The lone exception was Kerry, who had pushed for action on Libya, but has been hesitant on Syria: he has been gunning for that peace conference in Geneva. Today, he was likely trotted out to give the President some cover as the U.N. inspectors finish their work—and get the hell out of Syria before the fireworks start. 

By Monday evening, the policy was still very much up in the air, but the "do less" camp seemed to be winning, probably because of Obama's notorious reluctance on such things. The outlines of what the Obama administration is likely to do was starting to take shape: the U.S. would likely act, but it would act mostly to impose a sense of consequence, stopping short of doing something obviously designed to shift the balance inside Syria between Assad and the motley rebel crew. Envisioned thus, U.S. military action would probably target things like the headquarters of airforce intelligence or other targets associated with the distribution of chemical weapons, but would probably spare Assad's deadly air force. That is, it would do enough damage to show the world that Obama's word is bond, that a red line—however accidentally drawn, however tardily noticed—is a red line, but would stop short of weakening Assad enough to let some increasingly shady people topple him. Retaliating for chemical weapons use, says one administration official, "would not be because of a desire to intervene in Syria, but to prevent future chemical weapons use."

As for the Russians, the U.S. has long ago correctly concluded that Russia has less influence on Assad than we imagine, and that it has practically no ability to retaliate should the U.S. strike. Russia sells weapons to Assad and supports him financially, but it won't tell him what to do, nor does it want to. It's also probably none too happy that Assad has pushed the envelope so obviously and so gruesomely because now Russia has to strut around doing its usual, increasingly ridiculous song and dance to give him cover, insisting on absolute unknowability and absolute precision as to whether and when chemical weapons were used. But it won't retaliate if the U.S. strikes, mostly because there's not all that much it can do, and because Syria is still far smaller in the Kremlin's imagination than it is in the White House's. Moreover, Sergei Lavrov, Russia's übertan foreign minister, said as much today. "But, of course," he said, "we're not going to war with anyone" over Syria.    

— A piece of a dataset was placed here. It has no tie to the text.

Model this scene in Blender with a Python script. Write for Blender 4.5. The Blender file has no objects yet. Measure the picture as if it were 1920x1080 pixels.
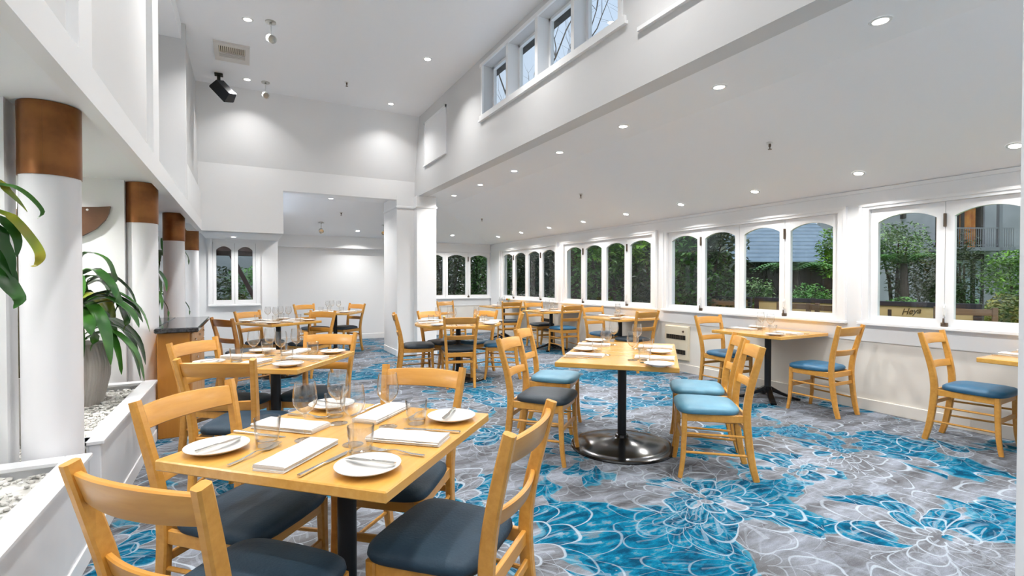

So Russia may veto any U.N. Security Council resolution on Syria and make a rhetorical fuss about suddenly caring about international law, but it won't get in America's way once the Tomohawks are streaking towards Damascus. More likely, it will just grumble on the sidelines.

Ultimately, whatever the White House decides—and it will do so painstakingly, almost theatrically so, to demonstrate that, unlike its predecessors, it has not rushed heedless into another Mulsim war—it is likely to be limited and surgically precise in its message to Assad: you can go on killing people in your murky civil war, just not with chemical weapons, well, not on a large scale.